I am in the middle of the final volume of The Berlin Tunnel trilogy. Most of the action in this volume will be in Moscow as the hero from the second book tries to ensure that the only double agent the American and British have in the Kremlin continues to pass information to us. Later, he is tasked with extracting the double agent from Soviet Russia before the KGB can arrest him. If the Soviets don’t know what he has given us, they will be uncertain how much damage he has done to their cause.
How long have you been writing?
I was a history major in college and had to know how to write. In late 1970, I showed up for my first job as an engineer after six years in the American Air Force—they learned that I could write, most engineers can’t, so for the next forty years, I was stuck with being the written and verbal spokesman for several large corporations.
For several years in the mid-1990s, I took novel writing at UCLA. I wrote my first novel for the Master Writers Class which was the last class in the novel-writing series. I wrote another novel and then work took too much of my time. After I retired, I started writing again. This is my second published novel. I have sold over 6000 copies of my first novel so far. Not bad for an old fart.
Can you tell us a little bit about the characters in The Cold War Begins?
Kurt Altschuler was born in Germany and live there until he and his family escaped the Nazis. They became American citizens and since he could speak German and French he was in the OSS during World War II. He joined the CIA, learned Russian, and was sent to Berlin under deep cover. He is a composite of several CIA agents and his exploits on both sides of the Iron Curtain actually occurred.
If you could spend the day with one of the characters from The Cold War Begins who would it be? Please tell us why you chose this particular character, where you would go, and what you would do.
Kurt Altschuler was a character in the first novel.

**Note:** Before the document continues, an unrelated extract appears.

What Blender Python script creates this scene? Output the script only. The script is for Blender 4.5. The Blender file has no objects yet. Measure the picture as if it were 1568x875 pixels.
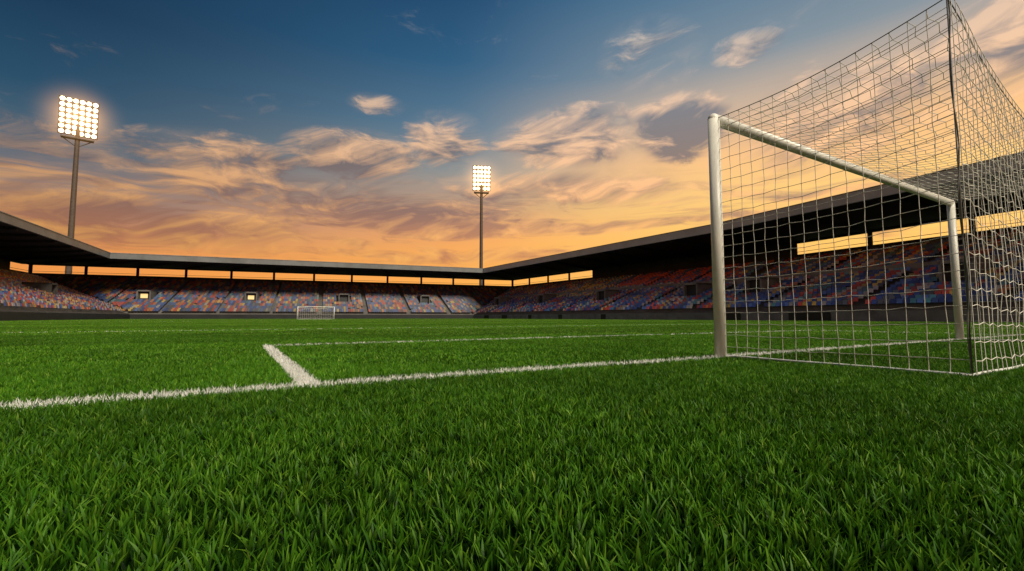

I killed him off in its end. Many of my readers told me he was the best character in that novel. So, I brought him back for the second novel and now he is the main protagonist in the third novel. He is a smart, dedicated individual who repeatedly risks his life for his adopted country.
I’d take him on a tour of modern Berlin—he would not believe the changes that have occurred since his years there.
How did you start your writing career?
See above.
Tell us about your next release.
See above.
About the Author
Roger L. Liles decided he had to earn a living after a BA and graduate studies in Modern European History. He went back to school and eventually earned an MS in Engineering from the University of Southern California in 1970.
In the 1960s, he served as an Air Force Signals Intelligence Officer in Turkey and Germany and eventually lived in Europe for a total of eight years. He worked in the military electronics field for forty years—his main function was to translate engineering jargon into understandable English and communicate it to senior decision-makers in the government.
Now retired after working for forty years as a senior engineering manager and consultant with a number of aerospace companies, he spends his days writing. His first novel, which was published in late 2018 was titled The Berlin Tunnel—A Cold War Thriller. His second novel The Cold War Begins was published in late 2020 and is the second volume in his planned The Cold War Trilogy. This trilogy is based on extensive research into Berlin during the spy-versus-spy era which followed World War II and his personal experience while living and working in Europe. He is in the process of writing its third volume of the trilogy which will be titled The Berlin Tunnel—Another Crisis and takes the story into 1962 and the era of the Cuban Missile Crisis.